Section 27, Schedule 11: Payments of Interest
Summary
1.Section 27 introduces Schedule 11 which makes changes to tax rules on deduction of income tax from interest relating to compensation payments, specialty debt and interest in kind.
Details of the Schedule
Interest payable on compensation
2.Paragraph 1 of the schedule provides for Chapter 3 of Part 15 of the Income Tax Act 2007 (ITA 2007) to be amended. Chapter 3 sets out the tax rules on deducting income tax from payments of ‘yearly interest’. The meaning of ‘yearly interest’ is derived from case law and refers, broadly, to interest on a debt where the debtor and creditor intend that the debt should exist for more than a year, or where it is mutually accepted that the interest may be paid from year to year.

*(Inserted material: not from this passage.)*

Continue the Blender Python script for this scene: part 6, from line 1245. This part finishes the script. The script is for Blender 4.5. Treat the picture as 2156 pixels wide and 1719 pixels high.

3.Paragraph 2 amends section 874 of ITA 2007 by inserting new subsections (5A) and (5B). The new subsections provide that interest that is payable to an individual in respect of compensation is to be treated as a payment of yearly interest. As a consequence, the person paying the interest will be required to deduct income tax at source from it. This is subject to a regulation-making power to allow for this requirement not to apply in certain circumstances.
4.Paragraphs 3 and 4 amend sections 875 and 878 of ITA 2007, to disapply the exception from the duty to deduct income tax from yearly interest that currently applies to building societies and banks Building societies and banks will therefore have to deduct income tax from interest payable in respect of compensation, where previously they would have been able to reply on the relevant exception.
Specialty debt
5.Paragraph 5 amends section 874 of ITA 2007 by inserting a new subsection (6A) to clarify the position on the obligation to deduct income tax from yearly interest arising on ‘specialty debt’ (that is, debt paid under a deed).
Interest in kind
6.Paragraph 6 inserts a new section 370A into the Income Tax (Trading and Other Income) Act 2005 (ITTOIA 2005). The new section provides a rule to determine how interest paid in kind in the form of goods, services or vouchers is to be valued
7.Paragraphs 7, 8 and 11 amend section 380 of ITTOIA 2005, section 939 ITA 2007 and section 413 of the Corporation Tax Act 2009 (CTA 2009) respectively to exclude interest in kind from the definition of a funding bond for income tax and corporation tax. The amendments make it clear that the legislative provisions applying to funding bonds and interest in kind are mutually exclusive.
8.Paragraph 9 amends section 975 of ITA 2007 to ensure that the duty to issue a statement under that section only applies if new section 975A of ITA 2007 does not apply.
9.Paragraph 10 inserts a new section 975A into ITA 2007. The new section requires a person who pays interest in kind, or in the form of funding bonds where the issuer is under an duty to retain bonds under section 939 ITA 2007, to provide the recipient with a statement in writing. The statement must show the amount of the interest paid in kind or as a funding bond, the amount of tax deducted (if any), the net amount paid, and the date of payment.
10.Unlike the similar requirement in section 975 ITA where interest is paid in cash, a statement under new section 975A will be required in any case when any interest is paid in kind or by funding bonds where bonds must be retained, not just if the recipient requests it.
11.New section 975A will not apply to a payment of interest by funding bonds where there is no requirement on the issuer to deduct a sum representing income tax from the payment.
12.Paragraph 12 sets out the commencement provisions which, for building societies and other institutions such as banks paying interest on compensation payments, relate to the quarterly returns made by such institutions in respect of tax deducted from interest. Other changes made by the Schedule have effect from the date of Royal Assent.
Background
13.This legislation follows consultation in 2012 on a number of possible changes to income tax rules on interest and on deduction of income tax from interest.
14.The application of the current rules on deducting income tax from interest can be unclear and inconsistent in certain situations. For example, tax is required to be deducted from interest on compensation payments if it is ‘yearly interest’, but not if it is ‘short interest’; and, even if it is yearly interest, no tax is required to be deducted if the institution paying it is a building society or a bank paying it in the ordinary course of its business. A common example of interest paid on such compensation is that paid by financial institutions in cases of financial mis-selling.
15.Similarly, the amount of tax to be deducted when any interest is paid in kind can be difficult to ascertain in the absence of a clear rule providing how the interest is to be valued.
16.The changes clarify the application of the legislation and ensure that the rules on deduction of income tax operate in a consistent manner.